1881年ルーマニア生まれ。「愛の喜び」「愛の悲しみ」などのヴァイオリン曲で知られるフリッツ・クライスラーやロン・ティボーコンクールのジャック・ティボーと共に20世紀前半の三大ヴァイオリニストの一人として知られますが、実は多才で作曲家、ピアニスト、指揮者、音楽教師としても活躍しました。
ヴァイオリンの弟子には、ユーディ・メニューイン、アルテュール・グリュミオー、クリスチャン・フェラス、イヴリー・ギトリスらが、作曲の弟子には「トランペット吹きの休日」や「シンコペイテッド・クロック」で知られるルロイ・アンダーソンがいます。 エネスクのヴァイオリンソナタ第3番を、エネスク自身のヴァイオリンとディヌ・リパッティのピアノで。。。
8/20はヴァイオリニスト マキシム・ヴェンゲーロフの誕生日
8/20はヴァイオリニスト マキシム・ヴェンゲーロフ(Maxim Aleksandrovich Vengerov)の誕生日。
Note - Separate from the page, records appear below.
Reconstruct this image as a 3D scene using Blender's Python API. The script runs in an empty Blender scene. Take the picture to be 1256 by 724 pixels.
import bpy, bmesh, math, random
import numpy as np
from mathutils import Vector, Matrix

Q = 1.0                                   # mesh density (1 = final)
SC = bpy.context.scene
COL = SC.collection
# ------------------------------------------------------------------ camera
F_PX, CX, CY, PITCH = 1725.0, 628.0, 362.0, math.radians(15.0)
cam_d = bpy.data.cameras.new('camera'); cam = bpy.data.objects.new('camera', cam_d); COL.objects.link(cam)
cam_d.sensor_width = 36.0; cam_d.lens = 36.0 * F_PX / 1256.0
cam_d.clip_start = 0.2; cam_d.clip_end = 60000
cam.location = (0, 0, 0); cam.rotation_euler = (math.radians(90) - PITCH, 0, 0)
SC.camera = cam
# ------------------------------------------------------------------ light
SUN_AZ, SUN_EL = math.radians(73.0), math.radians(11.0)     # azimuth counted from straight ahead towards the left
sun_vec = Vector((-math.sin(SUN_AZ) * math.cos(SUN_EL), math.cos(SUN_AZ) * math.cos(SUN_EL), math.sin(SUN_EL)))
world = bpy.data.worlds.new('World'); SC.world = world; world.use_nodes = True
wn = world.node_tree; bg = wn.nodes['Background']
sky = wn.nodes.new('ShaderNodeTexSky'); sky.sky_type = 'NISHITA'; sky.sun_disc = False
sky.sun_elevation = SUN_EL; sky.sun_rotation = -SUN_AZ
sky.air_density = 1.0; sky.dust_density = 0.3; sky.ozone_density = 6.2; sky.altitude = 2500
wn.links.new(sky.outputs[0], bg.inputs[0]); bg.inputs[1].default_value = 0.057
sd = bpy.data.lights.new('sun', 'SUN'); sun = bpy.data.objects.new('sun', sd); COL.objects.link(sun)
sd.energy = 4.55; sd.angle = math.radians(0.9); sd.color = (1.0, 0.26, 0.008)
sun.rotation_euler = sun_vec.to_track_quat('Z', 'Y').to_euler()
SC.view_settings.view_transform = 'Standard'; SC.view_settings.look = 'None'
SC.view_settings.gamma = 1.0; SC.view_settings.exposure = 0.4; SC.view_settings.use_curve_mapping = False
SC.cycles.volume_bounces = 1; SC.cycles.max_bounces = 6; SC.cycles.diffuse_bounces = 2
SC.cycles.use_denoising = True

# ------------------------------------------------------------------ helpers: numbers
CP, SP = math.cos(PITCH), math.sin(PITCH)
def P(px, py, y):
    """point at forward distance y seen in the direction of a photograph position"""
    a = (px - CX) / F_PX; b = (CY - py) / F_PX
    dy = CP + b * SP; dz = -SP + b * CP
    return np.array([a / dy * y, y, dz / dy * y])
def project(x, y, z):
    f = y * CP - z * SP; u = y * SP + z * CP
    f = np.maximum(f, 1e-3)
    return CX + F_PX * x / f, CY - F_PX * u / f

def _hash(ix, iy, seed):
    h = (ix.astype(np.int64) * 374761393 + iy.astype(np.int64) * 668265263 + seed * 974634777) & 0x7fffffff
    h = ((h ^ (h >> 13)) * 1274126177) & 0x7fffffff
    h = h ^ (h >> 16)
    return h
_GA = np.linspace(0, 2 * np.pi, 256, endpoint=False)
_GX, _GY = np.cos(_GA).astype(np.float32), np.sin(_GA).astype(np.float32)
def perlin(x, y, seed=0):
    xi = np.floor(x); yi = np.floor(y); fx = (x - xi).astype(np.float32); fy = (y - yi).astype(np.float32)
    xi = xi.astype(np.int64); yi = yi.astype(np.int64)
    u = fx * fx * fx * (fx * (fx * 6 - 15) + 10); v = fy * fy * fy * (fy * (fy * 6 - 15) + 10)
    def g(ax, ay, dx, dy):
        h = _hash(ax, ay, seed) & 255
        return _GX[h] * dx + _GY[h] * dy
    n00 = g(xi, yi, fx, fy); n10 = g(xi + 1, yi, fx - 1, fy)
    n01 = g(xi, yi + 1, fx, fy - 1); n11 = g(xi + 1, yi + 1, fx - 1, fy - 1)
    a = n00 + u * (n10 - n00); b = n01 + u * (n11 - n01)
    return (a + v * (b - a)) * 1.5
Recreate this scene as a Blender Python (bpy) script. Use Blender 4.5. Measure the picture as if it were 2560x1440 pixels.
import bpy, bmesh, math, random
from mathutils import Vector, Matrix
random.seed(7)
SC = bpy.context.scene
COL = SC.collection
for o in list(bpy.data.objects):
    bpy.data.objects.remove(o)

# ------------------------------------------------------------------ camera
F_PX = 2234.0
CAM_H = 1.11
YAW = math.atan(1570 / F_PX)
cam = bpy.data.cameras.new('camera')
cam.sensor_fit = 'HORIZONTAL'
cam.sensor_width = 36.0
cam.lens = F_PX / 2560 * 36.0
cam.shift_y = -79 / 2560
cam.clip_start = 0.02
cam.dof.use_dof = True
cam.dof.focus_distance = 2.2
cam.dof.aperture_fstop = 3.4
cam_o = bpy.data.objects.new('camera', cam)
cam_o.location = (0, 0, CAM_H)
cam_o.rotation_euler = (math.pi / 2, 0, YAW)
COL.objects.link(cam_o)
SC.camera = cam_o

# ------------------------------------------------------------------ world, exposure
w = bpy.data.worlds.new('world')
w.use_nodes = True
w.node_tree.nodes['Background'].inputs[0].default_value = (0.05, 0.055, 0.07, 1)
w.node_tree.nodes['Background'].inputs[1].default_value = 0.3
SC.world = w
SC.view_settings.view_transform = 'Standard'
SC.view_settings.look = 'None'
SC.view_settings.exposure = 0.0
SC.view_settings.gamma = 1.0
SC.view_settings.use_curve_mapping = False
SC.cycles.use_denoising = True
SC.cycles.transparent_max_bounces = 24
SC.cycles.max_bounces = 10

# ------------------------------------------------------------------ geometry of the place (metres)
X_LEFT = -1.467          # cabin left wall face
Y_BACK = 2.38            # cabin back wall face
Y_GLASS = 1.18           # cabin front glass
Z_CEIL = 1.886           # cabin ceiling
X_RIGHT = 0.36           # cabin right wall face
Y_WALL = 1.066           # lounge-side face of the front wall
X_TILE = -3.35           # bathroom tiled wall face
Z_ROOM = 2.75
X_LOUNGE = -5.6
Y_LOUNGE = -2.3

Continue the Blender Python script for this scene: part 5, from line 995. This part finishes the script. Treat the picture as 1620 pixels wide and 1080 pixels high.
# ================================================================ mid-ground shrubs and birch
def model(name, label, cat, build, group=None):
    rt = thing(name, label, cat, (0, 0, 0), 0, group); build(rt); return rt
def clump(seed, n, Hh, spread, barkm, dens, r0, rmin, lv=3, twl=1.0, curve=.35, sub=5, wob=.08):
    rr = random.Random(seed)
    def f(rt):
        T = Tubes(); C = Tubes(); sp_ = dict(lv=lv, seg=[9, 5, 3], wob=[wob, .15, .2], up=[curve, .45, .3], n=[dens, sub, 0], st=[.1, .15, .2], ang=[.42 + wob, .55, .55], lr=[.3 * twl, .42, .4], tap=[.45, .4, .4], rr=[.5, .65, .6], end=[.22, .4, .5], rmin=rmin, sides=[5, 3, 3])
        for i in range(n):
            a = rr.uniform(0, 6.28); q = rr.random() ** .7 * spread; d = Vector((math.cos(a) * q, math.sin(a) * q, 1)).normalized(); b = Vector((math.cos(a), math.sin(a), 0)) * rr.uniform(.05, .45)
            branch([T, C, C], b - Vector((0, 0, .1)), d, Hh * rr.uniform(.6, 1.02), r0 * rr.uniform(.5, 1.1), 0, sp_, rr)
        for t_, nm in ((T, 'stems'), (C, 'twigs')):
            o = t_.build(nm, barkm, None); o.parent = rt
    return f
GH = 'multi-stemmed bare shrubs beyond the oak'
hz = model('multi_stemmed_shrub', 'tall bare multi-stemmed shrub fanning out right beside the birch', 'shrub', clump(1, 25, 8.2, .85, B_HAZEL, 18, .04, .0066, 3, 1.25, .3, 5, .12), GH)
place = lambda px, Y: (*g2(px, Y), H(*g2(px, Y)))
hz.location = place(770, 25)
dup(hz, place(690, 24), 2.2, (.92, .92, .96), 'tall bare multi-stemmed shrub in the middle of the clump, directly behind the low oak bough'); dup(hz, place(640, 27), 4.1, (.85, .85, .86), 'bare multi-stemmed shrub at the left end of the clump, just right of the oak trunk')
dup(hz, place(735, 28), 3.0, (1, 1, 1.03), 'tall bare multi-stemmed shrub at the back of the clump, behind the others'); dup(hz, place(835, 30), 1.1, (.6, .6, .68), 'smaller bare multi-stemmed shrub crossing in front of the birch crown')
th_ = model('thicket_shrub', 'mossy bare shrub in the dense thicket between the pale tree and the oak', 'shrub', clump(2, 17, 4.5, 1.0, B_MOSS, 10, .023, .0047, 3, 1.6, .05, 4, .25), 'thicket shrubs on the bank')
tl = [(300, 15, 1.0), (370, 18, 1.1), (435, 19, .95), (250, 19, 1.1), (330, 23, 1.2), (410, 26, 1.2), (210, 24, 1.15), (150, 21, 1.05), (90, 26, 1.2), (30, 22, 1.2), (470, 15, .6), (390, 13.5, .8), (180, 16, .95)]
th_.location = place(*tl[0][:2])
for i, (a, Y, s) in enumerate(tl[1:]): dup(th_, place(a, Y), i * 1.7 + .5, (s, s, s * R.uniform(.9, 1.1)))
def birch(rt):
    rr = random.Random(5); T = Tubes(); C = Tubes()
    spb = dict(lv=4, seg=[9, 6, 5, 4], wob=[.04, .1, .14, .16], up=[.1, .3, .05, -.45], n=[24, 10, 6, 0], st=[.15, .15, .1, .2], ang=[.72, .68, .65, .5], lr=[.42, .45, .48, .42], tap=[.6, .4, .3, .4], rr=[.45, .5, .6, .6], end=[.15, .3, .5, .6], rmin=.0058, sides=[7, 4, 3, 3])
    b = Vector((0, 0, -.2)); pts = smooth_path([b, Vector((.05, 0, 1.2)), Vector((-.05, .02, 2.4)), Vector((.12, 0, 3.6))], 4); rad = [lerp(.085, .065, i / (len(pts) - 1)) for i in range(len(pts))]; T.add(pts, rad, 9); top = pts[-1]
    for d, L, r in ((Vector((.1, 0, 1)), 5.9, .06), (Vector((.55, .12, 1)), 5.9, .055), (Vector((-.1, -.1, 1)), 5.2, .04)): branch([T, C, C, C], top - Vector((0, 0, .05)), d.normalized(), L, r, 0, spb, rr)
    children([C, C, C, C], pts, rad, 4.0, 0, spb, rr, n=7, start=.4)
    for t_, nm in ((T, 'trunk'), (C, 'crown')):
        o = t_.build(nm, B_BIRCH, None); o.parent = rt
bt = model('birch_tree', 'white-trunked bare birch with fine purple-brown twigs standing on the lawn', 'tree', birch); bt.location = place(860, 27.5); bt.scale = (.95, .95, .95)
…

1974年シベリア・ノヴォシビルスク生まれ。 幼少時より神童ぶりを発揮し活躍。華麗な技巧と力強い表現で人気を博すも右肩の故障のために2008年から演奏活動を休止。指導者、指揮者としての活動に専念していましたが、2011年から再びヴァイオリンの演奏活動を再開し、2012年2月にはロンドンの王立音楽アカデミーの教授に就任しました。 この2014年のチャイコフスキーヴァイオリン協奏曲を聴くと(見ると)故障以前とはやはり奏法も音楽も違いますね。。。